As we move forward into recovery, the Holidays still can be a sore subject, with past memories leaving family members feeling hesitant, confused and nervous about the upcoming date. However, these jaded expectations can be eliminated and renewed with new, positive memories, leaving previous Thanksgiving recollections a thing of the past. This is a story about the stark juxtaposition between two years of Thanksgiving’s shared with the Pesner family.

 

Last Year

 

The Pesners were celebrating Thanksgiving at their family friend’s home. Jeff, their son, was nowhere to be seen over an hour into the festivities. Worried about his whereabouts, Jeannie (Jeff’s Mother), sent the family friend’s son to go to Jeff’s place to get him; he finally arrived to the house an hour or so later. Jeff was high when he got there. He proceeded to mumble his words, nod in and out of consciousness and spill food all over himself.

Immediately after eating, Jeff fell asleep on the couch until the end of dinner. Jeannie was mortified. Her embarrassment and shame led her to make excuses for his behavior. “He’s tired; he’s been working a lot.” She just wanted Thanksgiving to be over. What Jeannie didn’t know was that while Jeff was sleeping on the couch, the family friend’s son told Jeff’s sister that Jeff had been using heroin, an announcement that was a newfound discovery to her, and left her feeling crushed. Finally, after Jeannie had enough, she had the family friend take Jeff home.

 

This Year

 

The start to Thanksgiving this year came with a fresh excitement for the holidays. Knowing Jeff was in a good spot; Jeannie could relax a little bit, and put thought into the rest of the family, as opposed to only Jeff. She was excited to come to New Life House because of the community atmosphere and Jeff’s new outlook on life. As soon as she walked in the door, she noticed how happy and thankful everyone was.
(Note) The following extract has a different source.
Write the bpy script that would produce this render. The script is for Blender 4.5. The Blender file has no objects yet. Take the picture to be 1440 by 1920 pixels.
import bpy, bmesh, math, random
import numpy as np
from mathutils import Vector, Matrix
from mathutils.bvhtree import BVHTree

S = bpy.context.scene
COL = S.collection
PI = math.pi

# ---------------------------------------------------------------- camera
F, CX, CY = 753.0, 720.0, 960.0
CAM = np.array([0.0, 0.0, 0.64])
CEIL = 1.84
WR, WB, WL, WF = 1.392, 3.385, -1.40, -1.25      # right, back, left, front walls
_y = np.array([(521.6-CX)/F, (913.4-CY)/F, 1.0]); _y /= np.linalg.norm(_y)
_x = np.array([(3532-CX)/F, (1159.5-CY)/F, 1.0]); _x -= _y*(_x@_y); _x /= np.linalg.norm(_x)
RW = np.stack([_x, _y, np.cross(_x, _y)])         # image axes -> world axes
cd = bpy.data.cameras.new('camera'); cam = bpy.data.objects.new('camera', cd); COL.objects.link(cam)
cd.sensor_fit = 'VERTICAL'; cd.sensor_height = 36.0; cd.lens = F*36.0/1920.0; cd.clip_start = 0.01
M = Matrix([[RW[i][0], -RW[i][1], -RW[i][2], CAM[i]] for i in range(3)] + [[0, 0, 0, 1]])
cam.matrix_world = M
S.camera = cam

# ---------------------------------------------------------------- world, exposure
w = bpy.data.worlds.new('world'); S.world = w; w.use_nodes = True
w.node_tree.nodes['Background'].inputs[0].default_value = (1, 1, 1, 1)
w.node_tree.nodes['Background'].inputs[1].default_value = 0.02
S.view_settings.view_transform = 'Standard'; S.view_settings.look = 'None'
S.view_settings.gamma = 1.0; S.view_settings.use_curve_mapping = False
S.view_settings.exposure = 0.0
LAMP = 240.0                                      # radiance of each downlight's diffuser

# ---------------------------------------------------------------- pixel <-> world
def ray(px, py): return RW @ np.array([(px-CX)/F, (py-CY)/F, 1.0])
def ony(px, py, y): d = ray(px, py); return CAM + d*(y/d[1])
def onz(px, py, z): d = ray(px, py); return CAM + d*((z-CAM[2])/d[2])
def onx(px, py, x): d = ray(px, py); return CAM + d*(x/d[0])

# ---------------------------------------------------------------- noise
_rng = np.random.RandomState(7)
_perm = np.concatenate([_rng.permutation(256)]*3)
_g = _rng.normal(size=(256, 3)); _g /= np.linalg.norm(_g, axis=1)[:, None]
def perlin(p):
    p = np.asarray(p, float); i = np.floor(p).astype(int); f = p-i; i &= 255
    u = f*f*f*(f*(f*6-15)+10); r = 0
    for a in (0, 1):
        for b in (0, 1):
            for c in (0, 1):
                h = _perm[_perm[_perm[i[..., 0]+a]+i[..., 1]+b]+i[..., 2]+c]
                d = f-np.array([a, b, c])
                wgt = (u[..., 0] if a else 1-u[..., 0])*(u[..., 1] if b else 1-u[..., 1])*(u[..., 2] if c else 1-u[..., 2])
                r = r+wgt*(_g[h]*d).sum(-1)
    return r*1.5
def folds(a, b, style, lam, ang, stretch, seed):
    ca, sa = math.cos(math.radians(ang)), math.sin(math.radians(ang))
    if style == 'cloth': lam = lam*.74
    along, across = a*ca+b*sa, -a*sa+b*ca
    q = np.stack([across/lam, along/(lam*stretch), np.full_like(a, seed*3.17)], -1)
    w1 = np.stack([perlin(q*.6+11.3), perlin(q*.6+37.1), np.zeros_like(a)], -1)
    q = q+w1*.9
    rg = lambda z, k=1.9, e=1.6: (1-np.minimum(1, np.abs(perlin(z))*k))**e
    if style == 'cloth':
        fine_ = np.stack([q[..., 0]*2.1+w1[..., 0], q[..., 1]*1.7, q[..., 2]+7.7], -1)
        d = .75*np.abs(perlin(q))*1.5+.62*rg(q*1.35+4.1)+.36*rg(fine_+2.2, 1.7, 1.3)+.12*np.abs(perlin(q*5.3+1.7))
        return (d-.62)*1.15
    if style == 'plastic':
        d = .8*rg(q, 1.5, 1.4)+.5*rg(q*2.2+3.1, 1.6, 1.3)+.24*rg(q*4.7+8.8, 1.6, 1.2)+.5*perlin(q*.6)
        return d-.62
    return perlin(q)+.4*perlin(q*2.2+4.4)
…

She pointed out that for the first time in a long time, Jeff was appreciative. He continuously thanked his mother for being there and helping organize the feast. Jeff approached his mother and stated, “Sit down, I’ve got this!” It was a whole different dynamic; Jeff went from selfishly taking to selflessly thinking of others. Thanksgiving became about gratitude once again. Jeannie made the comment, “This is the best Thanksgiving I’ve ever had.” Recovery can bring a new light to once dark memories!